I try to be more expansive in picking greatness among forwards over the years, but still I come back to my era. Nobody has ever been better than Johnny Raper. Dick Thornett and Brian Hambly, Noel Kelly and Ian Walsh of my time were all mighty players, as was Norm Provan. Now I know there is no logic to this, since great players just keep coming. But greatness is in the eye of the beholder, and as I sit back on a warm afternoon, glass of red wine in hand, my mind’s eye goes to those whose greatness I knew from personal experience. We’ll throw the immaculate front rower Arthur Beetson into that lot. And if I take in the breadth of my experience, there’s a word, too, for old Wallaby team-mates like winger Ken Donald, a fantastic player in any conditions, and the most durable forwards I have known in Nick Shehadie and Tony Miller, who both made British tours, ten years apart.

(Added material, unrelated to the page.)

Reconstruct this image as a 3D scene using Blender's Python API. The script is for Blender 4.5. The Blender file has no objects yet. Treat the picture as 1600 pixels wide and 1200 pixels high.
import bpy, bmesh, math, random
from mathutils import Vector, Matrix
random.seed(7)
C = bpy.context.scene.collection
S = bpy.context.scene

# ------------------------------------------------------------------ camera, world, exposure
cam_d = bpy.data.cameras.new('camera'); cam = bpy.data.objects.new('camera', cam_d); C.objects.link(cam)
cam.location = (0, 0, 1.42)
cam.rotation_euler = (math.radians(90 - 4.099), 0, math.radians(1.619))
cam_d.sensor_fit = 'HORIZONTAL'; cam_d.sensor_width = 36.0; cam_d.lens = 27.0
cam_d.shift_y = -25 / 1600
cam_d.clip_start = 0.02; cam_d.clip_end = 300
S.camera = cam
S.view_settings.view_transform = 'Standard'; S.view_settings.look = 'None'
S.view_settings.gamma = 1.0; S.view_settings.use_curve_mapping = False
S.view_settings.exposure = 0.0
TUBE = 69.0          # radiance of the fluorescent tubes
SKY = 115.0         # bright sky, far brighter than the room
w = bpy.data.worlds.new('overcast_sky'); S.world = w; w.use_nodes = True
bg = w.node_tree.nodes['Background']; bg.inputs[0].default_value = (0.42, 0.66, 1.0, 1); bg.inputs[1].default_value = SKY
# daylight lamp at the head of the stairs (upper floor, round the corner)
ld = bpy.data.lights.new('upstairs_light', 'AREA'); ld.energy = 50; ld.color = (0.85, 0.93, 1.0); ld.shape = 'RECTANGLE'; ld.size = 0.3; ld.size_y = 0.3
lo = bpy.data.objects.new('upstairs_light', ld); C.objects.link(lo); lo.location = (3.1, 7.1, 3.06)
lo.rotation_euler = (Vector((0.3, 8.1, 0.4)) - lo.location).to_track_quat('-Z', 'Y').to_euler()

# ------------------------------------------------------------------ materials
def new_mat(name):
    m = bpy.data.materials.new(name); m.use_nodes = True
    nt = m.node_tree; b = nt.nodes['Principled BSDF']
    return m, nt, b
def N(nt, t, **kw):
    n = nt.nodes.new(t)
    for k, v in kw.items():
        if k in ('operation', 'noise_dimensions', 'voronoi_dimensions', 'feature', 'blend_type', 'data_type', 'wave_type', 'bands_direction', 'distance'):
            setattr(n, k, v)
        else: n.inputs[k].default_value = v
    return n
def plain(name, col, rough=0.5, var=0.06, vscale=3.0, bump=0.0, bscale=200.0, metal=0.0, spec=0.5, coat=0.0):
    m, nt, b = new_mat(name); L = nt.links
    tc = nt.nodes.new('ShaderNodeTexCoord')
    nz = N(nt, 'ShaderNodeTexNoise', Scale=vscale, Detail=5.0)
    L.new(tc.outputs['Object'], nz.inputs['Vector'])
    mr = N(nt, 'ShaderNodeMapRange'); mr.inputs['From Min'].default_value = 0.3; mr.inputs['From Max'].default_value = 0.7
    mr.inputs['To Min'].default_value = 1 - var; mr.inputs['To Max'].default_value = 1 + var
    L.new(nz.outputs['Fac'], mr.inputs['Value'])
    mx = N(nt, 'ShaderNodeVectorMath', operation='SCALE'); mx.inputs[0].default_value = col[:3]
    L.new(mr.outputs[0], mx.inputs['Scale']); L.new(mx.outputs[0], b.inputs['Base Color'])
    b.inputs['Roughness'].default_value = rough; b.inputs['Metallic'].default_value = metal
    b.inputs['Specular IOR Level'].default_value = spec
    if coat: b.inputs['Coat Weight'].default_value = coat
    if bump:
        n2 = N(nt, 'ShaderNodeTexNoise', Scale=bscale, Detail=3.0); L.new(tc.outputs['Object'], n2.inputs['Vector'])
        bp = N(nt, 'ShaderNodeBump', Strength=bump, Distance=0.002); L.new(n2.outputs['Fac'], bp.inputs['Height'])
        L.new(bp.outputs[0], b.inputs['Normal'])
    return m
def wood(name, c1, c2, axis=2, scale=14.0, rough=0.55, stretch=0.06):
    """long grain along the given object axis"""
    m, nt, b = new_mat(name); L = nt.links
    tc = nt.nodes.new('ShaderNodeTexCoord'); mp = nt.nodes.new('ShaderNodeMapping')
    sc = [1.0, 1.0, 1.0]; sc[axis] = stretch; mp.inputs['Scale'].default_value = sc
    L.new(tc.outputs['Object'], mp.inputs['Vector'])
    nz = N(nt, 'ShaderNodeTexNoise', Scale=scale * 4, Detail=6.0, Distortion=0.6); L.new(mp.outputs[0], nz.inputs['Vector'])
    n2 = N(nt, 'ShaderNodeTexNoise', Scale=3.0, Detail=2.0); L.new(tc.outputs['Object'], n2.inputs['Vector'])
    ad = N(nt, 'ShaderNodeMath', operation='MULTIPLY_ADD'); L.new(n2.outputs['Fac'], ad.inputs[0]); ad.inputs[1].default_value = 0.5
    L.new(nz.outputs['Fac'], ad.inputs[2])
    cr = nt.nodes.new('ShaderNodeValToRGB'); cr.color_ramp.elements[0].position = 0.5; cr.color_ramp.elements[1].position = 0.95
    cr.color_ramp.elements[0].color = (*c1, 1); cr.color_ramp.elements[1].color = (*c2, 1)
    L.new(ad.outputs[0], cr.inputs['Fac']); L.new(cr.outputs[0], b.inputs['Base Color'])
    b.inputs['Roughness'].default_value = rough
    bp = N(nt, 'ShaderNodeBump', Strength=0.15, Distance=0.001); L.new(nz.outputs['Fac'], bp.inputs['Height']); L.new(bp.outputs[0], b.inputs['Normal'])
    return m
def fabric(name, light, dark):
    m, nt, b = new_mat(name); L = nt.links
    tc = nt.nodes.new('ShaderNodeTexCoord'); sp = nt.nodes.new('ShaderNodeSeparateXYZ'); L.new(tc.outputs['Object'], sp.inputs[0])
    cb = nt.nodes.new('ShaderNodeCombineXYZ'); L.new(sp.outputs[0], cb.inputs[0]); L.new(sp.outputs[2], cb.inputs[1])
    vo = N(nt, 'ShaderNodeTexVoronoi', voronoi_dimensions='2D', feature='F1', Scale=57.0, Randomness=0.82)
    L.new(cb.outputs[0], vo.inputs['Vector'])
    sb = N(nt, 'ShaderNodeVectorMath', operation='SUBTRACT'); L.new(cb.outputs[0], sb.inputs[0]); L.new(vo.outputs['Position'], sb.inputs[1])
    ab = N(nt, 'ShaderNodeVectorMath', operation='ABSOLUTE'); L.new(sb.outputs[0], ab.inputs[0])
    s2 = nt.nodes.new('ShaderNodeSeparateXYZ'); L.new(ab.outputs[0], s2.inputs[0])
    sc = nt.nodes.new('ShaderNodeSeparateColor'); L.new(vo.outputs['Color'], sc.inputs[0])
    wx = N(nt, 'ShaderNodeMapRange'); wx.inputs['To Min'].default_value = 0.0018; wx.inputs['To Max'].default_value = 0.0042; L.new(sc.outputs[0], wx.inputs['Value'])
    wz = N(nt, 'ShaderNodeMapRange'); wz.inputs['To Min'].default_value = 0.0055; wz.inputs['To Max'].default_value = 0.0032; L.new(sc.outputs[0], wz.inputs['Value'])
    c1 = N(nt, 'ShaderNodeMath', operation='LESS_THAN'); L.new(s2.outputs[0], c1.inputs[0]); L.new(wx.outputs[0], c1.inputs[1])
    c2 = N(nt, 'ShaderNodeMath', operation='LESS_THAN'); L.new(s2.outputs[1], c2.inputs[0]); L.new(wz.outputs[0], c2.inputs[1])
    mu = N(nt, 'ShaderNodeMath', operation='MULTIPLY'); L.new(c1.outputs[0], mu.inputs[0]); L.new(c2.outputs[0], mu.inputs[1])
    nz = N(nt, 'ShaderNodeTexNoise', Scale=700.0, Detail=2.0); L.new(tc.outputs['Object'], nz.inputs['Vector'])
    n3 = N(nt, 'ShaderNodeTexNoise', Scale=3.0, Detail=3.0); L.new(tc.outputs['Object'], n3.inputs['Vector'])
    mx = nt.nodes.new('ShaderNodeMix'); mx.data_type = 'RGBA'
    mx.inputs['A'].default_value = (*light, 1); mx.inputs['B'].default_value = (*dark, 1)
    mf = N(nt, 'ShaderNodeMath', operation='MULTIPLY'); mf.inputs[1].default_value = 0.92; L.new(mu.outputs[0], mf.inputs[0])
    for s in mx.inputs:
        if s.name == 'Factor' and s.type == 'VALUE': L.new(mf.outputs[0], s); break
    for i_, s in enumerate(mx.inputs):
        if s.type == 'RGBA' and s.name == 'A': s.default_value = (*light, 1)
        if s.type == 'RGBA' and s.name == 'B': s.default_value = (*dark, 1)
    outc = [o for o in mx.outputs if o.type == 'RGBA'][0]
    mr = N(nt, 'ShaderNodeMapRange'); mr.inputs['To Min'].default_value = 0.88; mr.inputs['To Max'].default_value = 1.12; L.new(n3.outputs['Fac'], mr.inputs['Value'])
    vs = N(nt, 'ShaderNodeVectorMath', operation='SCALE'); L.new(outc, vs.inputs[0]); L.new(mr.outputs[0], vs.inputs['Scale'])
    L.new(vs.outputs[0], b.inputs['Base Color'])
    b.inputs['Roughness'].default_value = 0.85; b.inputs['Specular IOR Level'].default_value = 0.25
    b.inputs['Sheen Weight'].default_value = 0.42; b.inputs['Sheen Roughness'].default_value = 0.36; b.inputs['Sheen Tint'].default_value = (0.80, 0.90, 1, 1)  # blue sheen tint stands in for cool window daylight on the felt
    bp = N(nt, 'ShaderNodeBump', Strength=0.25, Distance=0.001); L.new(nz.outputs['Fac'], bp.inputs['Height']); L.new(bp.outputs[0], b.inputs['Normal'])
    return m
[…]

So there you have it. I remain eternally grateful for the privileges I have had, for the friendships that both Rugby codes have brought me, and for the greatness I have seen and mixed with along the way. John O’Gready’s photo and Winfield’s decision to turn it into a trophy have been a big part of that, as has the enduring friendship with Norm Provan that it inspired. I consider myself a very lucky man.